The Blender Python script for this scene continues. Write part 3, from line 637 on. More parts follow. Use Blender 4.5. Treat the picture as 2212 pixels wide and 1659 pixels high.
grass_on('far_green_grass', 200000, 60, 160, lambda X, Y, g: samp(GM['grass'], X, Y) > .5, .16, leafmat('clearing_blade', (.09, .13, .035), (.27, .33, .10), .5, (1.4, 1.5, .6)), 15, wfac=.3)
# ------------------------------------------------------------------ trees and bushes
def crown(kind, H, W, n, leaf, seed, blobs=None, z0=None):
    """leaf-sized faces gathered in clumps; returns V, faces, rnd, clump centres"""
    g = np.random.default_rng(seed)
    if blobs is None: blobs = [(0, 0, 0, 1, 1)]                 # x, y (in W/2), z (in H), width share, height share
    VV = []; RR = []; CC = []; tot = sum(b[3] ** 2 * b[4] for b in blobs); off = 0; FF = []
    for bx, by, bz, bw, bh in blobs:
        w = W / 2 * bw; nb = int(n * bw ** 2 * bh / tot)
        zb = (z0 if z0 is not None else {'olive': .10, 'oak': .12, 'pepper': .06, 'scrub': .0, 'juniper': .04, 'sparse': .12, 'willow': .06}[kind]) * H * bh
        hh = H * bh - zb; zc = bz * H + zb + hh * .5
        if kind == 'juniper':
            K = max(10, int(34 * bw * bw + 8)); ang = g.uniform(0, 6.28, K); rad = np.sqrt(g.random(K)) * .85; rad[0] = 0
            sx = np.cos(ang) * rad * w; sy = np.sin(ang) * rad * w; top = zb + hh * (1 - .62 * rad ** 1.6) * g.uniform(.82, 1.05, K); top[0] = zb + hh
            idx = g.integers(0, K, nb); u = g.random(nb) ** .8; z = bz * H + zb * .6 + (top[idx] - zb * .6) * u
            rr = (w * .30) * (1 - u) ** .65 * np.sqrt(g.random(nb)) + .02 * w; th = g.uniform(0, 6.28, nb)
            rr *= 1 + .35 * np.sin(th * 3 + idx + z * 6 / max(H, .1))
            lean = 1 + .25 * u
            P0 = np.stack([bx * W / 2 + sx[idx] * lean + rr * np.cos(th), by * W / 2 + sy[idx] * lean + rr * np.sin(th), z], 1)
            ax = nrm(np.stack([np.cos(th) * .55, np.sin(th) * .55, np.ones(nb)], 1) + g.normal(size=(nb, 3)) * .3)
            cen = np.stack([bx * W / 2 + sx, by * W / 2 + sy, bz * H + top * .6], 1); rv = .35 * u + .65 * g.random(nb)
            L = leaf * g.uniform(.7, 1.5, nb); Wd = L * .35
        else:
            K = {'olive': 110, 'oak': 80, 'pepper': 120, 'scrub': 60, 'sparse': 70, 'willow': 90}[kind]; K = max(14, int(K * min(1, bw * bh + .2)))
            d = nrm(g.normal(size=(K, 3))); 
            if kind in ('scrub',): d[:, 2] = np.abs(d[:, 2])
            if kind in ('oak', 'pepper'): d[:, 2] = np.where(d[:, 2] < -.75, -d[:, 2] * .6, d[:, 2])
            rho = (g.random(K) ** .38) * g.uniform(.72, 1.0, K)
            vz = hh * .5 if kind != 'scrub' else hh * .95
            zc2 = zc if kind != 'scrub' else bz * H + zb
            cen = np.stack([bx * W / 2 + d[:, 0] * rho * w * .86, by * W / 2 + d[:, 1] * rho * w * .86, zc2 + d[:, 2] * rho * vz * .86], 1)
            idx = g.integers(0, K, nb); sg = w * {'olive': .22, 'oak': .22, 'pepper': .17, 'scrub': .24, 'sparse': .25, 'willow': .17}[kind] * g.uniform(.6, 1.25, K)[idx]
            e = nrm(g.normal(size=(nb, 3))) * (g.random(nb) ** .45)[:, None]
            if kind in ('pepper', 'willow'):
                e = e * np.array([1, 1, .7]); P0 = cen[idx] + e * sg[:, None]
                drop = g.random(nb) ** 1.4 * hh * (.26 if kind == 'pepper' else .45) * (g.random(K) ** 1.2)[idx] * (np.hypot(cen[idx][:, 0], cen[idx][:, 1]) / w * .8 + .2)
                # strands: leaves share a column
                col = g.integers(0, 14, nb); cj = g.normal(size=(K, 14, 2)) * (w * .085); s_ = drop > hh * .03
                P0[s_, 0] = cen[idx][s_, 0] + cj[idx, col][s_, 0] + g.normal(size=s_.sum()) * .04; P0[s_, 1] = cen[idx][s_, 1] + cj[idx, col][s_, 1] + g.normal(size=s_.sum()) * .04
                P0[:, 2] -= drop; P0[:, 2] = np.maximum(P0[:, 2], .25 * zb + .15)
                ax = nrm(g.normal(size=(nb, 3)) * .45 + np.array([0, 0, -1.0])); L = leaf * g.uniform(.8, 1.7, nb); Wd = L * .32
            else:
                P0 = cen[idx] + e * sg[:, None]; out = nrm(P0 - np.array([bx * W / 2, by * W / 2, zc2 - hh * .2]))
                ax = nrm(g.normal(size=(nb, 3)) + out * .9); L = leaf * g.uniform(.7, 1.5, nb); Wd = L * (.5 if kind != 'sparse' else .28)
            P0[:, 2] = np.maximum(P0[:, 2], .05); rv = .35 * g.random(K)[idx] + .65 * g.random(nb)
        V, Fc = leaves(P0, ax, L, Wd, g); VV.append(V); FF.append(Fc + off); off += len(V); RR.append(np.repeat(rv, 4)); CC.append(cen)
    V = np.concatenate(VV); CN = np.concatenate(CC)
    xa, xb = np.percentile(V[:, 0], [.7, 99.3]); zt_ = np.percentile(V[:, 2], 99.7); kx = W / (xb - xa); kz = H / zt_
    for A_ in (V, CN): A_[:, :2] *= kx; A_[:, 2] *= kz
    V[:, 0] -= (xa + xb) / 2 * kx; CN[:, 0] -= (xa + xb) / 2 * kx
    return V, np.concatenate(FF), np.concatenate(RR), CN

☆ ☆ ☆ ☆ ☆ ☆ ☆

> _Task to complete_: Quote the entire listing above exactly.

> _Solution to this exercise_:
The Blender Python script for this scene continues. Write part 3, from line 637 on. More parts follow. Use Blender 4.5. Treat the picture as 2212 pixels wide and 1659 pixels high.
grass_on('far_green_grass', 200000, 60, 160, lambda X, Y, g: samp(GM['grass'], X, Y) > .5, .16, leafmat('clearing_blade', (.09, .13, .035), (.27, .33, .10), .5, (1.4, 1.5, .6)), 15, wfac=.3)
# ------------------------------------------------------------------ trees and bushes
def crown(kind, H, W, n, leaf, seed, blobs=None, z0=None):
    """leaf-sized faces gathered in clumps; returns V, faces, rnd, clump centres"""
    g = np.random.default_rng(seed)
    if blobs is None: blobs = [(0, 0, 0, 1, 1)]                 # x, y (in W/2), z (in H), width share, height share
    VV = []; RR = []; CC = []; tot = sum(b[3] ** 2 * b[4] for b in blobs); off = 0; FF = []
    for bx, by, bz, bw, bh in blobs:
        w = W / 2 * bw; nb = int(n * bw ** 2 * bh / tot)
        zb = (z0 if z0 is not None else {'olive': .10, 'oak': .12, 'pepper': .06, 'scrub': .0, 'juniper': .04, 'sparse': .12, 'willow': .06}[kind]) * H * bh
        hh = H * bh - zb; zc = bz * H + zb + hh * .5
        if kind == 'juniper':
            K = max(10, int(34 * bw * bw + 8)); ang = g.uniform(0, 6.28, K); rad = np.sqrt(g.random(K)) * .85; rad[0] = 0
            sx = np.cos(ang) * rad * w; sy = np.sin(ang) * rad * w; top = zb + hh * (1 - .62 * rad ** 1.6) * g.uniform(.82, 1.05, K); top[0] = zb + hh
            idx = g.integers(0, K, nb); u = g.random(nb) ** .8; z = bz * H + zb * .6 + (top[idx] - zb * .6) * u
            rr = (w * .30) * (1 - u) ** .65 * np.sqrt(g.random(nb)) + .02 * w; th = g.uniform(0, 6.28, nb)
            rr *= 1 + .35 * np.sin(th * 3 + idx + z * 6 / max(H, .1))
            lean = 1 + .25 * u
            P0 = np.stack([bx * W / 2 + sx[idx] * lean + rr * np.cos(th), by * W / 2 + sy[idx] * lean + rr * np.sin(th), z], 1)
            ax = nrm(np.stack([np.cos(th) * .55, np.sin(th) * .55, np.ones(nb)], 1) + g.normal(size=(nb, 3)) * .3)
            cen = np.stack([bx * W / 2 + sx, by * W / 2 + sy, bz * H + top * .6], 1); rv = .35 * u + .65 * g.random(nb)
            L = leaf * g.uniform(.7, 1.5, nb); Wd = L * .35
        else:
            K = {'olive': 110, 'oak': 80, 'pepper': 120, 'scrub': 60, 'sparse': 70, 'willow': 90}[kind]; K = max(14, int(K * min(1, bw * bh + .2)))
            d = nrm(g.normal(size=(K, 3))); 
            if kind in ('scrub',): d[:, 2] = np.abs(d[:, 2])
            if kind in ('oak', 'pepper'): d[:, 2] = np.where(d[:, 2] < -.75, -d[:, 2] * .6, d[:, 2])
            rho = (g.random(K) ** .38) * g.uniform(.72, 1.0, K)
            vz = hh * .5 if kind != 'scrub' else hh * .95
            zc2 = zc if kind != 'scrub' else bz * H + zb
            cen = np.stack([bx * W / 2 + d[:, 0] * rho * w * .86, by * W / 2 + d[:, 1] * rho * w * .86, zc2 + d[:, 2] * rho * vz * .86], 1)
            idx = g.integers(0, K, nb); sg = w * {'olive': .22, 'oak': .22, 'pepper': .17, 'scrub': .24, 'sparse': .25, 'willow': .17}[kind] * g.uniform(.6, 1.25, K)[idx]
            e = nrm(g.normal(size=(nb, 3))) * (g.random(nb) ** .45)[:, None]
            if kind in ('pepper', 'willow'):
                e = e * np.array([1, 1, .7]); P0 = cen[idx] + e * sg[:, None]
                drop = g.random(nb) ** 1.4 * hh * (.26 if kind == 'pepper' else .45) * (g.random(K) ** 1.2)[idx] * (np.hypot(cen[idx][:, 0], cen[idx][:, 1]) / w * .8 + .2)
                # strands: leaves share a column
                col = g.integers(0, 14, nb); cj = g.normal(size=(K, 14, 2)) * (w * .085); s_ = drop > hh * .03
                P0[s_, 0] = cen[idx][s_, 0] + cj[idx, col][s_, 0] + g.normal(size=s_.sum()) * .04; P0[s_, 1] = cen[idx][s_, 1] + cj[idx, col][s_, 1] + g.normal(size=s_.sum()) * .04
                P0[:, 2] -= drop; P0[:, 2] = np.maximum(P0[:, 2], .25 * zb + .15)
                ax = nrm(g.normal(size=(nb, 3)) * .45 + np.array([0, 0, -1.0])); L = leaf * g.uniform(.8, 1.7, nb); Wd = L * .32
            else:
                P0 = cen[idx] + e * sg[:, None]; out = nrm(P0 - np.array([bx * W / 2, by * W / 2, zc2 - hh * .2]))
                ax = nrm(g.normal(size=(nb, 3)) + out * .9); L = leaf * g.uniform(.7, 1.5, nb); Wd = L * (.5 if kind != 'sparse' else .28)
            P0[:, 2] = np.maximum(P0[:, 2], .05); rv = .35 * g.random(K)[idx] + .65 * g.random(nb)
        V, Fc = leaves(P0, ax, L, Wd, g); VV.append(V); FF.append(Fc + off); off += len(V); RR.append(np.repeat(rv, 4)); CC.append(cen)
    V = np.concatenate(VV); CN = np.concatenate(CC)
    xa, xb = np.percentile(V[:, 0], [.7, 99.3]); zt_ = np.percentile(V[:, 2], 99.7); kx = W / (xb - xa); kz = H / zt_
    for A_ in (V, CN): A_[:, :2] *= kx; A_[:, 2] *= kz
    V[:, 0] -= (xa + xb) / 2 * kx; CN[:, 0] -= (xa + xb) / 2 * kx
    return V, np.concatenate(FF), np.concatenate(RR), CN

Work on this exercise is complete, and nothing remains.